Le parti Les Démocrates qui n’en démord pas pense de son côté qu’à défaut de compter sur le Président Talon pour la libération des opposants en prison, tout va se régler si le régime actuel quitte le pouvoir en 2026. « A notre niveau, nous travaillons déjà à prendre le pouvoir en 2026 et dans ces conditions, nous n’irons pas demander pardon à quelqu’un pour la libération des détenus politiques, nous le ferons nous-même », a avertit Habibou Woroucoubou.
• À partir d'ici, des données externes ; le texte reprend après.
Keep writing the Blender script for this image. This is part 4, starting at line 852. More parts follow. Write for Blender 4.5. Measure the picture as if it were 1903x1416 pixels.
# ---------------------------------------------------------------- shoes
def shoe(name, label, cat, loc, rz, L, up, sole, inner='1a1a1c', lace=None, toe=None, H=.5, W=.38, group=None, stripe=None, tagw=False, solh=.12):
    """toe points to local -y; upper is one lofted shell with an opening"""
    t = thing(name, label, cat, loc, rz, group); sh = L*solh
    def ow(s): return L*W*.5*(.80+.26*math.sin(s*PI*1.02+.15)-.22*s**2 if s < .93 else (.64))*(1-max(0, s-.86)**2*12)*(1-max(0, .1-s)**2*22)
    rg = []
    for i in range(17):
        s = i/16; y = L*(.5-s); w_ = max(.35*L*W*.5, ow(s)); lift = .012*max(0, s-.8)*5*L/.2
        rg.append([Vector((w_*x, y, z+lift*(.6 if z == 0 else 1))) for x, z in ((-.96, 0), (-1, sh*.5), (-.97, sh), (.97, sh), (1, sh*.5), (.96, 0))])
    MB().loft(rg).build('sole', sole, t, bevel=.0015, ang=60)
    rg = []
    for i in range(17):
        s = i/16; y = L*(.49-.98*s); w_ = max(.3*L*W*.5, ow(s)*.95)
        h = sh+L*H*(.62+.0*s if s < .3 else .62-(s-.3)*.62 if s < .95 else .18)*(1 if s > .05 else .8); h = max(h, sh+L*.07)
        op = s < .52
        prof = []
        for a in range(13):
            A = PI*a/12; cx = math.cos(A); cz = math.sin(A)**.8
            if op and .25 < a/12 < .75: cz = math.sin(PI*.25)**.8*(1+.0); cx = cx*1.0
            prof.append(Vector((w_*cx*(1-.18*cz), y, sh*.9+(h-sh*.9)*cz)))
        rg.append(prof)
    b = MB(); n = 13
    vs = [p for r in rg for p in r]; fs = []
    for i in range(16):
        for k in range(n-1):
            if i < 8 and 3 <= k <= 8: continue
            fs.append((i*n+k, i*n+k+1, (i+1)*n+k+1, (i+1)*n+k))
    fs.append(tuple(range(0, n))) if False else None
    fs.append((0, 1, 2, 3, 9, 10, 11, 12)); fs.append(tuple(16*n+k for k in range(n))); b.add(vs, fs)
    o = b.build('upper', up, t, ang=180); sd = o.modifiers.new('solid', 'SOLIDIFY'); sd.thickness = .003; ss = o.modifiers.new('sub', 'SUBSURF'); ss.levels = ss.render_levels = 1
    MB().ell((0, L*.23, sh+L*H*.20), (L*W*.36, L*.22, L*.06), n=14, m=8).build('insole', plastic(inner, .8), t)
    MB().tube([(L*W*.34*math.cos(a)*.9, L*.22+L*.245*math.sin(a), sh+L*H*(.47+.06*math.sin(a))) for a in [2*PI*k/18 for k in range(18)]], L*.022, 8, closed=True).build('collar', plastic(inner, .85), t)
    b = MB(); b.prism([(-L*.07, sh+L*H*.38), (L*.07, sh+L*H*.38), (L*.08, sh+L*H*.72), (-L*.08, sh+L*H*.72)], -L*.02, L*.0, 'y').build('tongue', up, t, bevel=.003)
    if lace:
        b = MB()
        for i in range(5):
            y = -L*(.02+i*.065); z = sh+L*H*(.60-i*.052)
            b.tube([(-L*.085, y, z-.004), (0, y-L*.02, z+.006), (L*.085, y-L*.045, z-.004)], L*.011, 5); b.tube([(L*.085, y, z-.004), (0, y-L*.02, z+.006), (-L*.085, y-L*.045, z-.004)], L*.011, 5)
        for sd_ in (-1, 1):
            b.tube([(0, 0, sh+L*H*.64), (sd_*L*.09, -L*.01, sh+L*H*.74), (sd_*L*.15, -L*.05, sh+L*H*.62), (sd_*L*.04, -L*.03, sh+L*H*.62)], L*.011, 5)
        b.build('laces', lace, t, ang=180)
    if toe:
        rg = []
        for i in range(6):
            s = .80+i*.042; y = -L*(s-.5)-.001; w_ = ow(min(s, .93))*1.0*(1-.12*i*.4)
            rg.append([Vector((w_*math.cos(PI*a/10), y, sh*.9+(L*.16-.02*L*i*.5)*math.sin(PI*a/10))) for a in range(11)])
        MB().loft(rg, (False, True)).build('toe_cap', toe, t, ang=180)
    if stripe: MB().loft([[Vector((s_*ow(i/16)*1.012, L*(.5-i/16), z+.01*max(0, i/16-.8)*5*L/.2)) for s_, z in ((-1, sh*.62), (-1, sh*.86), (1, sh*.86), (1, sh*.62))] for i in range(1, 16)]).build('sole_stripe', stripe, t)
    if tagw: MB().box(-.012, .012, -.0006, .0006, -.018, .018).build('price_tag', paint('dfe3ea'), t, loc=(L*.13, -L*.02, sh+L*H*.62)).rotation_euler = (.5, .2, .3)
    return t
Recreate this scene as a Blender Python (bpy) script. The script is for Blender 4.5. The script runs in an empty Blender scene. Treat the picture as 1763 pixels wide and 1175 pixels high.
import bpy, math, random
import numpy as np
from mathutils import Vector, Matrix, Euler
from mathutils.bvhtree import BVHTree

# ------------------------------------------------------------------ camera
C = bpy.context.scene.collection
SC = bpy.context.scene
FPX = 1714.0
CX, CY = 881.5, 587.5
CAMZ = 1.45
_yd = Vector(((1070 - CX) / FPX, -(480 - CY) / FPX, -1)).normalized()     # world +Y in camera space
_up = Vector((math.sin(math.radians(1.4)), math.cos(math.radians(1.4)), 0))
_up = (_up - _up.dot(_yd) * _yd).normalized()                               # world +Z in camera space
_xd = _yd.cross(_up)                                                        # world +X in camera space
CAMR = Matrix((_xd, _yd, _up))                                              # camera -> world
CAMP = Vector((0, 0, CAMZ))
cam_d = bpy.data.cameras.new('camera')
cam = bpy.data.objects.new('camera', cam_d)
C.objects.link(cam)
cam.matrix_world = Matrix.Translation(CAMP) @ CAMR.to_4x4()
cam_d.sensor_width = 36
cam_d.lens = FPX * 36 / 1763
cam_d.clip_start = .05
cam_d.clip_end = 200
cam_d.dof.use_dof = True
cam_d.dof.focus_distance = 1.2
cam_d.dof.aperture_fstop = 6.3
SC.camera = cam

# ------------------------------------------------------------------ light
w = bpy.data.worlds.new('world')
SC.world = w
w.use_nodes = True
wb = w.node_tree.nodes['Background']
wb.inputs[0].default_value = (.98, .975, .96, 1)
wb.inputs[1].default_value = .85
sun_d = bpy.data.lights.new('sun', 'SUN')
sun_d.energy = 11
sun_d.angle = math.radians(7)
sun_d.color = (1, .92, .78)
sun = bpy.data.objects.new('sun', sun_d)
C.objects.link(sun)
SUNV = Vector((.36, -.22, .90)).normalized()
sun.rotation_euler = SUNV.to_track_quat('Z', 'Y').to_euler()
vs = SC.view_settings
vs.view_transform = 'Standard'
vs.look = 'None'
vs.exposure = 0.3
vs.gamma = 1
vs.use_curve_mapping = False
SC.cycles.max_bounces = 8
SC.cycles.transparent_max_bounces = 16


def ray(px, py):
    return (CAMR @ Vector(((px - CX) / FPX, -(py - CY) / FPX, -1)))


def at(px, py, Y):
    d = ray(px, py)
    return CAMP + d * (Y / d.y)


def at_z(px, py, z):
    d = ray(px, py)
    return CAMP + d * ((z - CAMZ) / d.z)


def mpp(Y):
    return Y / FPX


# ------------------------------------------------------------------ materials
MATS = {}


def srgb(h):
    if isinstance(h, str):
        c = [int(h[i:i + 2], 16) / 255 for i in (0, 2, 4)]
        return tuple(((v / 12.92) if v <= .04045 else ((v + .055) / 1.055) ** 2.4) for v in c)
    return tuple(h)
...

La proposition de Loi spéciale d’amnistie qui agite le débat politique au Bénin depuis plusieurs mois, vise à faire libérer Reckya Madougou, ancienne ministre de la justice de l’ex président Boni Yayi. Ancienne candidate déclarée du parti Les Démocrates à la présidentielle d’avril 2021, son dossier a été rejeté pour défaut de parrainage. Arrêté en mars 2021, Mme Madougou a été condamné en décembre de la même année, à vingt ans de prison pour « financement du terrorisme ». Ces partisans avaient dénoncé un complot politique orchestré par le régime Talon, pour écarter un adversaire gênant pour la présidentielle de 2021.
Le parti Les Démocrates se bat aussi pour la libération de Joël Aïvo, enseignant à l’université d’Abomey-Calavi et candidat recalé à la présidentielle de 2021. Arrêté en avril 2021, en décembre, il a été condamné à dix ans de prison pour complot contre la sûreté de l’Etat.
La loi d’amnistie devrait aussi permettre le retour au pays, des opposants en exil comme l’homme d’affaires Sébastien Ajavon ou encore, Komi Koutché, ancien ministre de l’Economie de Boni Yayi.